When the results of a query on a remote data source haven’t been completely retrieved, the connection to the data source has an active statement on the connection. Depending on the type of data source or the behavior of the driver, you may not be able to execute another SQL statement on a connection until the active statement has completed. Furthermore, this type of connection is held open until the last record of the result set has been retrieved. In this case, Microsoft Jet may need to allocate additional connections to support other queries or operations (rather than discarding query results that have not been retrieved or forcing the application to complete the retrieval operation to close the statement).
To determine whether your ODBC data source or driver allows multiple, active statements on a single connection, Microsoft Jet requests the SQL_ACTIVE_STATEMENTS value from the ODBC driver with the SQLGetInfo API call. The value returned from the driver can represent a limitation in either the driver or the data source.
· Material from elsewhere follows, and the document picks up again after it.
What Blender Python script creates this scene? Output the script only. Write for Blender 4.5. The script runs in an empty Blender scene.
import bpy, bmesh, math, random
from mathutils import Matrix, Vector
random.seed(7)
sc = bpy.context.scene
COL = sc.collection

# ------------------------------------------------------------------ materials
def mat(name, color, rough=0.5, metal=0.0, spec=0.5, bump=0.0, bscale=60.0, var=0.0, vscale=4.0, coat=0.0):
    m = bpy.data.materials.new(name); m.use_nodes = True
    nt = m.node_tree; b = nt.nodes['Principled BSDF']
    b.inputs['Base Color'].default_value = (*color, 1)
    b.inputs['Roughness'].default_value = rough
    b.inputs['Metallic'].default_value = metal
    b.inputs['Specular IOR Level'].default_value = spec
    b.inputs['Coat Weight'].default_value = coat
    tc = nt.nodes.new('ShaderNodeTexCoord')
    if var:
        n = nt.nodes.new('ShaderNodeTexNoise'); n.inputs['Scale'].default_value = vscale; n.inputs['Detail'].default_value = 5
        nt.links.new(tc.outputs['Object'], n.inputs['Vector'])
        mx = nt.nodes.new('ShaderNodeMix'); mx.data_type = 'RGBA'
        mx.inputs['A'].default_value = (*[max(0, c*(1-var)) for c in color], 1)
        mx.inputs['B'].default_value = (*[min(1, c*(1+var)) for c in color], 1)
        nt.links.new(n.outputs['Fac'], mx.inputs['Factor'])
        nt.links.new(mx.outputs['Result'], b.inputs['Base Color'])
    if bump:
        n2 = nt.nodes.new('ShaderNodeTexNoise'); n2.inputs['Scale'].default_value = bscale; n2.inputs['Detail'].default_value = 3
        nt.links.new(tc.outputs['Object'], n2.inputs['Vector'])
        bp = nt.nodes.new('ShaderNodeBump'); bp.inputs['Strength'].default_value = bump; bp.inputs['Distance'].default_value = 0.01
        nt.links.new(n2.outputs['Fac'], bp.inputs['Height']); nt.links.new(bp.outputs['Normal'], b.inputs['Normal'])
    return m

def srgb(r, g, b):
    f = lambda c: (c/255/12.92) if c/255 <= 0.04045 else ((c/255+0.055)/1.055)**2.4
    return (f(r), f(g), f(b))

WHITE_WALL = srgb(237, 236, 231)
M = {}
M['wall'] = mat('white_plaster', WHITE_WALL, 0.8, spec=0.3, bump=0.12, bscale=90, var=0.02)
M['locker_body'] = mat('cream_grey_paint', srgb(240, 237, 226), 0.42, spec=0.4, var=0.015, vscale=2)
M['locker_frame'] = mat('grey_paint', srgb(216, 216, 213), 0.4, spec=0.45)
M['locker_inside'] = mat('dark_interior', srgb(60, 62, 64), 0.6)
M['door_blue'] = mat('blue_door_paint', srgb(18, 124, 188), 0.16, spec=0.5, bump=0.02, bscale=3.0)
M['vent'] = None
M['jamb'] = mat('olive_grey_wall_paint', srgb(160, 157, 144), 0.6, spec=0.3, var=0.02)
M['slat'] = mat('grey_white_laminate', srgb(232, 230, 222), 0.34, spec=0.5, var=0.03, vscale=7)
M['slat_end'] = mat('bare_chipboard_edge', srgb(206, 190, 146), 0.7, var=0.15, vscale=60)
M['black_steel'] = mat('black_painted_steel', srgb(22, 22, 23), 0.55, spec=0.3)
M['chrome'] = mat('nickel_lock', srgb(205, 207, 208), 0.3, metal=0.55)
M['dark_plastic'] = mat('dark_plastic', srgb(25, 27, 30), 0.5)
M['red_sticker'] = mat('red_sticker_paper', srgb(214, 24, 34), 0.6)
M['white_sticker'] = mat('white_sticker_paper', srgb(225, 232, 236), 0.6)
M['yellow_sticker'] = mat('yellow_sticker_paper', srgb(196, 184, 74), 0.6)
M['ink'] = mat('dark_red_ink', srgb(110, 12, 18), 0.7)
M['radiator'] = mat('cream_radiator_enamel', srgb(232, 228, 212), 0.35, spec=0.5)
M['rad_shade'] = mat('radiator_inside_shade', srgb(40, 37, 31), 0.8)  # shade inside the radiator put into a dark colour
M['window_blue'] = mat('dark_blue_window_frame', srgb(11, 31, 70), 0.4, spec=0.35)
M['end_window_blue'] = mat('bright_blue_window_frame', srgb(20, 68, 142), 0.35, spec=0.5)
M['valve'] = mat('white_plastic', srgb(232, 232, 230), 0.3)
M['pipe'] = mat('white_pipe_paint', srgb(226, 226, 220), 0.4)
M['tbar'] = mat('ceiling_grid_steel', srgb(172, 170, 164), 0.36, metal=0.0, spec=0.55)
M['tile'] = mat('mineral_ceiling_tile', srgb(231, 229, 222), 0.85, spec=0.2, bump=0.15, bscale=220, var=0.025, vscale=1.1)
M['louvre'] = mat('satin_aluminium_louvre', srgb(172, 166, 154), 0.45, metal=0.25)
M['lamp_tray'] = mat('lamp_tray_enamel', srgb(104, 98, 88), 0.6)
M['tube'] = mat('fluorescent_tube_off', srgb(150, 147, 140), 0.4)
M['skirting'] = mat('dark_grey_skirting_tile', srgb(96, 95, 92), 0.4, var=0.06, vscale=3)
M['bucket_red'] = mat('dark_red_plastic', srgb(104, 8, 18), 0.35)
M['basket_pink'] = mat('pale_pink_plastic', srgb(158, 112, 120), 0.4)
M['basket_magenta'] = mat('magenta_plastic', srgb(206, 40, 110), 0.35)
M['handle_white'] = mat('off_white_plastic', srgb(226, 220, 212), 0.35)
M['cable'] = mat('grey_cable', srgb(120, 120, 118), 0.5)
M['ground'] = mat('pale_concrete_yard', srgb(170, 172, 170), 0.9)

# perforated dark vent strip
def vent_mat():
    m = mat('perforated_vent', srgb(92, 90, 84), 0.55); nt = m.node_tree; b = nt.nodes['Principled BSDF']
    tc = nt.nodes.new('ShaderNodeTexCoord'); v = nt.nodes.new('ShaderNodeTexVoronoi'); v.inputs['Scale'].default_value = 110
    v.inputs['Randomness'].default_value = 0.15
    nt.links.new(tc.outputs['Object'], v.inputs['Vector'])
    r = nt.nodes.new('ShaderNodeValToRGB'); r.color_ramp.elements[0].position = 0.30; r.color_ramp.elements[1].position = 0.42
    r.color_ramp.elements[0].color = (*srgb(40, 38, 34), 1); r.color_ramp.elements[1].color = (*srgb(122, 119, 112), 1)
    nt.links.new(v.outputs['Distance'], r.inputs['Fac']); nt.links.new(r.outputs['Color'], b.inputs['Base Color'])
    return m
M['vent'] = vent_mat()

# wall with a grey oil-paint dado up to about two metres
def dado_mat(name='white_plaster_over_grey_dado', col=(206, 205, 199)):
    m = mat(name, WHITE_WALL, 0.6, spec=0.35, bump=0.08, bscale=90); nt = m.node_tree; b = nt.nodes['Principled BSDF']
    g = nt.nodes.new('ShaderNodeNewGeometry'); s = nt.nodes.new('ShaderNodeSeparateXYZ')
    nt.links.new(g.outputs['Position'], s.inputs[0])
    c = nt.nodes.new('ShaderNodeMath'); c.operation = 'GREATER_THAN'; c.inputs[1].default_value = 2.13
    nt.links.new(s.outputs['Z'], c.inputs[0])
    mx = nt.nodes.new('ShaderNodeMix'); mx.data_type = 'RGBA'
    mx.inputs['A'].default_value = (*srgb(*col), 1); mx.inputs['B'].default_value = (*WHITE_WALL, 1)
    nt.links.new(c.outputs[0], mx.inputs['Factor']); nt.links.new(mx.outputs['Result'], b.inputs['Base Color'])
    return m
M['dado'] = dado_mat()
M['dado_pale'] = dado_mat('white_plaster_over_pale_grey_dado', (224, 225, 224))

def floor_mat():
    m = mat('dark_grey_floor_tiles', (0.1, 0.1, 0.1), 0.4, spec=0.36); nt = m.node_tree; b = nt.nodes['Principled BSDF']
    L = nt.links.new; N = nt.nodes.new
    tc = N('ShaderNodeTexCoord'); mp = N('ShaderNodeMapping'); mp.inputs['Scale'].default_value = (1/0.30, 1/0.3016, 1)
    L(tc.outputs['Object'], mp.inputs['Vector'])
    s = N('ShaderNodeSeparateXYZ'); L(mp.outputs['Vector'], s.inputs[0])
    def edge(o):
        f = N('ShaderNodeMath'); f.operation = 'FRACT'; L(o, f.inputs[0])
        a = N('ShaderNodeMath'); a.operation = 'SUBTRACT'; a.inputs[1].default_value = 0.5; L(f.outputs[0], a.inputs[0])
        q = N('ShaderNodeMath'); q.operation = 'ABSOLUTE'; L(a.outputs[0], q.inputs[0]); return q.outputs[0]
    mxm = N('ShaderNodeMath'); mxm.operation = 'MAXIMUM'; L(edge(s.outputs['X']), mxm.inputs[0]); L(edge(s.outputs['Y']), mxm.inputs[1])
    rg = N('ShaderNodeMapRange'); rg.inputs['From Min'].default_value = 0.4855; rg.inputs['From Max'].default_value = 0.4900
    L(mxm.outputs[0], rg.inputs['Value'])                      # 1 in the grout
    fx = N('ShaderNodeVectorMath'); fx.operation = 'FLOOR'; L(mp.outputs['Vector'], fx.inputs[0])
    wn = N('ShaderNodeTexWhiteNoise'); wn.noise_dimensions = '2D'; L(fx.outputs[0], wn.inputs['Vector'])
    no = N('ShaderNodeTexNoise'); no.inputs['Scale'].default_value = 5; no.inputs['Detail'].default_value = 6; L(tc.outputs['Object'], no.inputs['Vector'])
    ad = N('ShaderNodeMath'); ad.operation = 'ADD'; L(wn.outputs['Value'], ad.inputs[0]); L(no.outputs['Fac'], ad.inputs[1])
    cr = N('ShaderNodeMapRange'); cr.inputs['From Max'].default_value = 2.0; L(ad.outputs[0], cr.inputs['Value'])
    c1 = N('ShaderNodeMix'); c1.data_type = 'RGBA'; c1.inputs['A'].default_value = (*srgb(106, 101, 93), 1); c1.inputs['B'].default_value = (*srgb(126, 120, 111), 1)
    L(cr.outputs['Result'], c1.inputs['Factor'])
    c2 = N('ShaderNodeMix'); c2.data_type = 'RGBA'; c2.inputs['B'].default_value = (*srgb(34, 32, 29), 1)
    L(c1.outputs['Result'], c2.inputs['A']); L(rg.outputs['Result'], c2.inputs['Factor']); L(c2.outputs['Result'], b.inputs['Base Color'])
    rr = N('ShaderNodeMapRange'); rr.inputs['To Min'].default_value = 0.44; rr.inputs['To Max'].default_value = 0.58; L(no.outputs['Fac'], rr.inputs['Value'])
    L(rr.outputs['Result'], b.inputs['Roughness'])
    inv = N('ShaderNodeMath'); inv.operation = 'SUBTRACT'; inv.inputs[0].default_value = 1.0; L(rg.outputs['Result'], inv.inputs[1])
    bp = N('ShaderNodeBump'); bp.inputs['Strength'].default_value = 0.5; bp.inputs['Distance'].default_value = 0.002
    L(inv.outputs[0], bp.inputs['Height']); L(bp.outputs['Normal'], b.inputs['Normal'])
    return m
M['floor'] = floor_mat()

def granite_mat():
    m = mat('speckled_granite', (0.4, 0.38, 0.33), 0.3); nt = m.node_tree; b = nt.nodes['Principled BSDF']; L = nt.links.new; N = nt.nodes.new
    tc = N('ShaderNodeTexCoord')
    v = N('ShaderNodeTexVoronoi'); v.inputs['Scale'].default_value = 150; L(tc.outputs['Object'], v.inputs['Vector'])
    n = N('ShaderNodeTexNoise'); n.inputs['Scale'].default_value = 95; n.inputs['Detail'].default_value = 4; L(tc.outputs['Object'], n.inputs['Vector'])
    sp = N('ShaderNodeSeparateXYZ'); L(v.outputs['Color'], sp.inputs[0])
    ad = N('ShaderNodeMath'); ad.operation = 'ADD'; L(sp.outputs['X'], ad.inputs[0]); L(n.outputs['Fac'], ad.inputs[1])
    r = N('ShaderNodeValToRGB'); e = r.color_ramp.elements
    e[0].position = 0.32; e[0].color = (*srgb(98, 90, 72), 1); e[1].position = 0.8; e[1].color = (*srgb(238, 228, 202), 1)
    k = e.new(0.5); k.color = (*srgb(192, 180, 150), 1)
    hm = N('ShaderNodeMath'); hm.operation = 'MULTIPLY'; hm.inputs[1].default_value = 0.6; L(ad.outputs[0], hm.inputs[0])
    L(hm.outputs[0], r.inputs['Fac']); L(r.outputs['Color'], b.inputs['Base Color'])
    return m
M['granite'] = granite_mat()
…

If the ODBC driver or data source is further limited by supporting only one statement per connection and only one connection per session (that is, a driver that doesn’t allow Microsoft Jet to open a second connection), Microsoft Jet forces linked tables to behave as snapshot-type Recordset objects by ignoring any unique indexes on the remote table. This allows Microsoft Jet to provide read-only data access to the remote data source, rather than denying access to the data source due to insufficient connection resources.